Dari uraian di atas, setidaknya dapat ditarik benang merah yang berkaitan dengan seringnya terjadi fluktuasi bawang merah sebagai komoditi unggulan masyarakat. Pertama, ketergantungan masyarakat terhadap bawang tidaklah selalu menguntungkan. Karena ketika harga bawang merah jatuh, kondisi ekonomi masyarakatnya pun secara otomatis akan terpengaruh.
Kedua, selama ini sebagian masyarakat baru menguasai masalah penanamannya saja. Sedangkan masalah distribusi, pengolahan pasca panen serta inovasi-inovasi lainnya termasuk menyangkut keseriusan masyarakat dan pemerintah daerah untuk menjadikan bawang merah sebagai komuditas unggulan yang dioptimalkan belum banyak yang berpikir ke arah tersebut.
Dalam hal ini mengacu pada berbagai permasalahan di atas, setidaknya terdapat tiga hal yang harus segera dibenahi berkaitan dengan keadaan petani bawang merah. Pertama, political will dari pemerintah daerah dan masyarakatnya untuk tetap menjaga eksistensi bawang merah yang selama ini dikenal sebagai komoditi unggulan dengan mengoptimalkan potensi kompetitif dengan seperangkat regulasi yang medukung kebijakan tersebut. Kedua, sistem pemasaran yang selama ini cenderung masih tradisionalis dan merugikan petani hendaknya secara bertahap diubah ke arah yang lebih menguntungkan petani dengan cara melakukan inovasi-inovasi untuk mendapatkan nilai plus di pasaran, semisal membrandingkan bawang merah khas masing-masing daerah dan mengklasifikasikannya menurut jenis dan kualitasnya. Hal ini dimaksudkan untuk menambah daya tawar di pasaran. Ketiga, hendaknya dilakukan pembinaan SDM secara terarah dan terpadu.

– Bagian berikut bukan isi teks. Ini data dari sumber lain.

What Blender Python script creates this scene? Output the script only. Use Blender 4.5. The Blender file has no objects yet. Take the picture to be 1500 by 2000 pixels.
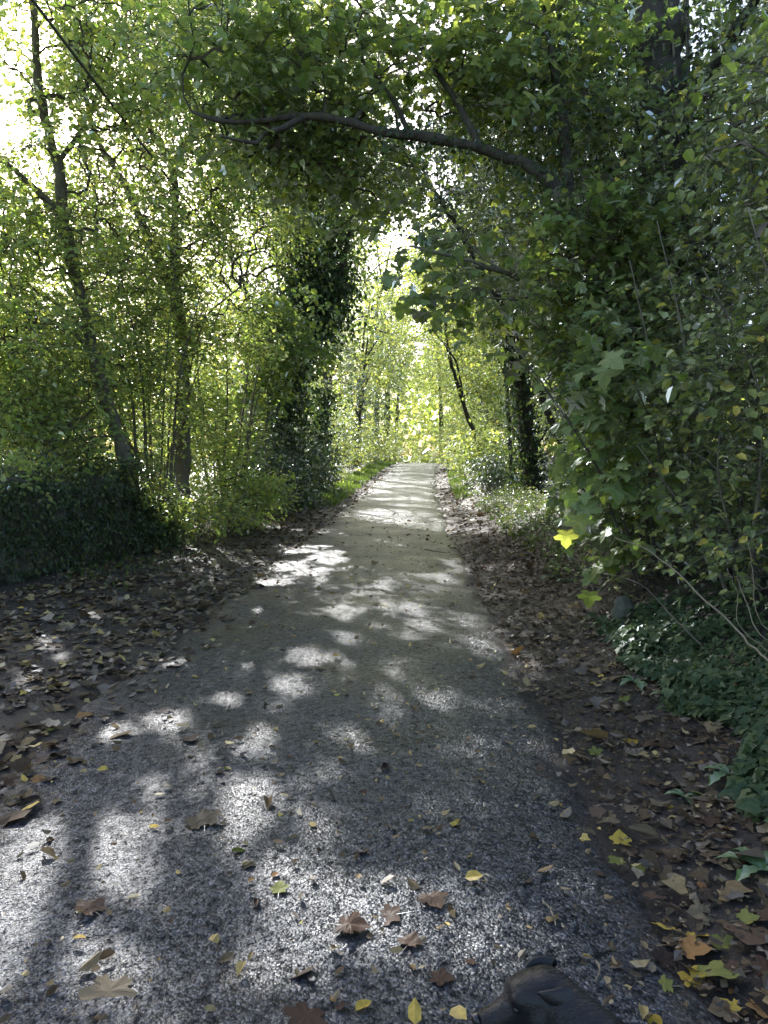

Pada akhirnya, semua faktor di atas tidak akan berhasil tanpa adanya keberpihakan pemerintah daerah terhadap nasib petani. Bagaimanapun keterbatasan pola pikir petani saat ini menjadi tantangan bagi pemerintah untuk mencarikan jalan keluarnya. Pertanyaannya kemudian adalah sejauh mana upaya kita untuk membantu kehidupan para petani bawang merah tersebut agar benar-benar menikmati hasil keringatnya secara optimal.